Like it or not, Denver is becoming a very big city.  With very expensive housing. 

For those in the market today, finding a “dream home” may already be just a dream. 

If you plan to stay here, the best advice I can offer is to find something, anything, and get it into your name as fast as you can. 

The buyer pool is so deep, and inventory is already so constrained, that the script for further price appreciation in 2016 has already been written.

We are not the Denver you grew up with, or the Denver of even a decade ago.

Thursday, February 4, 2016

STRAIGHT FIRE

Through much of my correspondence over the past few weeks, I’ve said one thing over and over… pay attention to the first 90 days of 2016, because it will set the tone for what kind of year we are going to have in the Denver housing market.

Thirty four days into the year, the verdict is already in… it’s going to be another year of straight fire in red hot Denver.

January blew up, both anecdotally and by the numbers, with buyers rushing into the market and virtually anything worth even considering going under contract with multiple offers, usually well over list price.

I have spent much of the past month standing in line, often two and three parties deep, waiting to get into new listings the first day they hit the market.  I have watched new listings hit my phone in real time, only to get another text message hours later showing that same home under contract.

In these types of situations, the numbers should be your guide.   So here’s some evidence:

As of this morning, there are 4,932 homes on the market in the Denver MLS.  That’s down 9% from December (I thought more listings were supposed to show up in January), down 24% from November, and 37% lower than the 7,823 homes that were for sale in October.

While there are 4,932 homes for sale, there are 6,475 under contract… a ridiculous active-to-under contract ratio of 0.76.  To provide some context, a “normal” market has about twice as many homes for sale as you would see under contract.  In that “normal” environment, it would take 45 to 60 days to sell your home and values would be going up 2-3% per year. 

For things to be “normal”, you would need nearly 13,000 homes on the market… and there are 4,932.  That means inventory could increase by 250%, without one additional buyer coming into the market, and you would still see values moving higher.

At this point, you can’t really worry about 2013, 2014 or 2015.  Great years for values, historic times in terms of equity growth for Denver housing.  But the numbers that matter today are the numbers in front of us. 

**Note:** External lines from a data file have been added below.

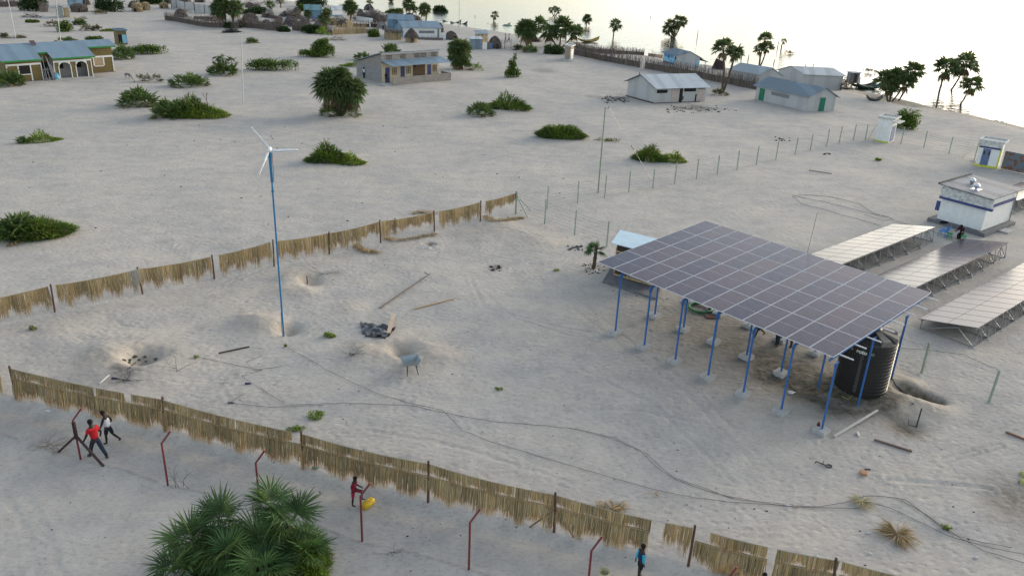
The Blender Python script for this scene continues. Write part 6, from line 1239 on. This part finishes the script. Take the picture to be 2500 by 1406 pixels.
# goat
P = W(313, 193); t = thing('goat', 'small grey goat grazing beside the low greyish bush', 'goat', P, rad(-20)); GT = M('goat_coat', (.20,.20,.20), .9, .5, 6)
V = [(-.35,0,.62),(-.1,0,.60),(.2,0,.62),(.38,0,.60),(.55,0,.42),(.62,0,.24),(.72,0,.14),(-.45,0,.68)]; E = [(1,0),(1,2),(2,3),(3,4),(4,5),(5,6),(0,7)]; R = [.13,.15,.14,.10,.07,.065,.035,.02]
for bx_, yy in ((-.33,.09),(-.33,-.09),(.25,.08),(.25,-.08)):
    b = len(V); kx = -.06 if bx_ < 0 else 0; V += [(bx_,yy,.45),(bx_+kx,yy,.24),(bx_,yy,.0)]; R += [.055,.03,.025]; E += [(0 if bx_ < 0 else 2,b),(b,b+1),(b+1,b+2)]
for yy in (.05,-.05): b = len(V); V += [(.56,yy*1.6,.30)]; R += [.02]; E += [(5,b)]
skinned('body', V, E, R, GT, t, root=1)
# ------------------------------------------------------------------ boats
def boat(px, py, L_, rz, label, col, inner=(.20,.16,.11), water=False, z=0, beam=.16, extra=None):
    P = WW(px, py, WATER_Z) if water else W(px, py); P.z += z; t = thing('boat', label, 'boat', P, rz, 'wooden fishing boats'); mb = MB(); n = 12; ring = []
    for i in range(n+1):
        u = -1+2*i/n; w = L_*beam*math.sqrt(max(0, 1-abs(u)**2.4))+.02; sheer = .32+.62*abs(u)**2.6*(1.25 if u > 0 else .8); keel = .0+.55*abs(u)**4; ring.append([(u*L_/2, s_*w*k, keel*(1-q)+sheer*q) for s_, k, q in ((-1,1,1),(-1,.8,.45),(-1,.3,.05),(1,.3,.05),(1,.8,.45),(1,1,1))])
    vs = [v for r in ring for v in r]; fs = [(i*6+j, i*6+j+1, i*6+7+j, i*6+6+j) for i in range(n) for j in range(5)]
    inn = [(x*.97, y*.86, z_+.05 if k not in (0, 5) else z_) for r in ring for k, (x, y, z_) in enumerate(r)]; m = len(vs)
    fs2 = [(m+i*6+j, m+i*6+6+j, m+i*6+7+j, m+i*6+j+1) for i in range(n) for j in range(5)]; rim = [(i*6, i*6+6, m+i*6+6, m+i*6) for i in range(n)]+[(i*6+5, m+i*6+5, m+i*6+11, i*6+11) for i in range(n)]
    mb.add(vs+inn, fs+fs2+rim); mb.build('hull', [col], t)
    for u in (-.3, .05, .35): mb = MB(); mb.box(u*L_-.08, u*L_+.08, -L_*beam*.8, L_*beam*.8, .33, .37); mb.build('thwart', [WOODP], t)
    mb = MB(); 
    for s_ in (0, 5): mb.tube([Vector(r[s_])+Vector((0,0,.01)) for r in ring], .035, 4)
    mb.build('gunwale', [M('gunwale_grey', (.30,.30,.27), .8)], t); return t
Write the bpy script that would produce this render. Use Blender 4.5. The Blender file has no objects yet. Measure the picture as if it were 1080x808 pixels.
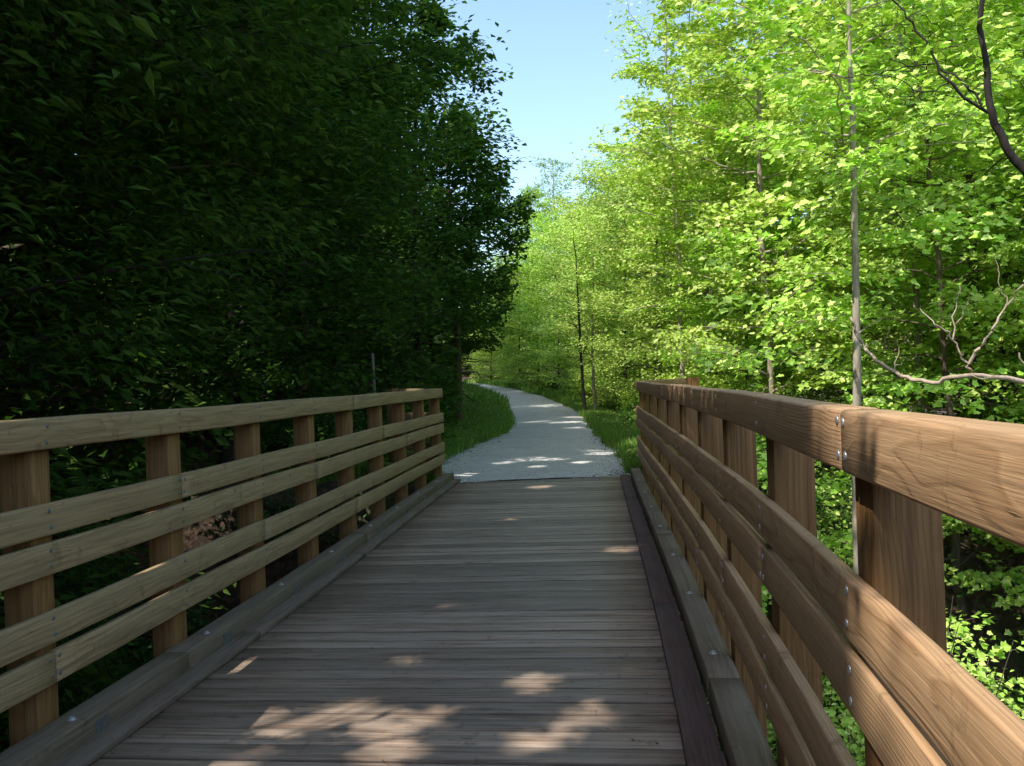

We currently have an absorption rate of 1.07 months, meaning at the current pace of sales, every home in the Denver MLS would be sold in 1.07 months if no new inventory was to come online.  The numbers are even crazier at the lower price points.

If you look at all inventory below $400,000, the absorption rate is 0.48 months, or roughly two weeks.  Economists consider five months of inventory to be a balanced market.  Put another way, a balanced market has about 150 days of inventory.  In Denver, below $400,000… we have 14 days of inventory.

What this means is prices are going up, period. 

In Littleton, if you look at all homes between $300,000 and $400,000, you see this morning that 121 out of 136 total listings are under contract. That is 89% of the inventory, regardless of price, condition or location!

I spent much of last year scanning the horizon for black clouds that never formed.  Yes, we are in our fifth year of a sustained run on housing, and rarely do these runs last more than about seven years.  But the numbers must be your guide, and what the numbers say is that this market still has upside, still has fuel, and is struggling mightily to accommodate the 270 people who are moving to Colorado each day. 

If you’re looking to buy into this frenzy, know that you’re going to have to be fearless.  You’re going to have to swing hard and likely pay more than you planned.  You’re going to have to climb over the top of a bunch of other people all chasing after the same thing. 

But the sooner you get it done, the sooner you accrue the benefits. 

This is the hottest housing market in America, period.  If you’re not up for the fight, don’t bother stepping into the ring.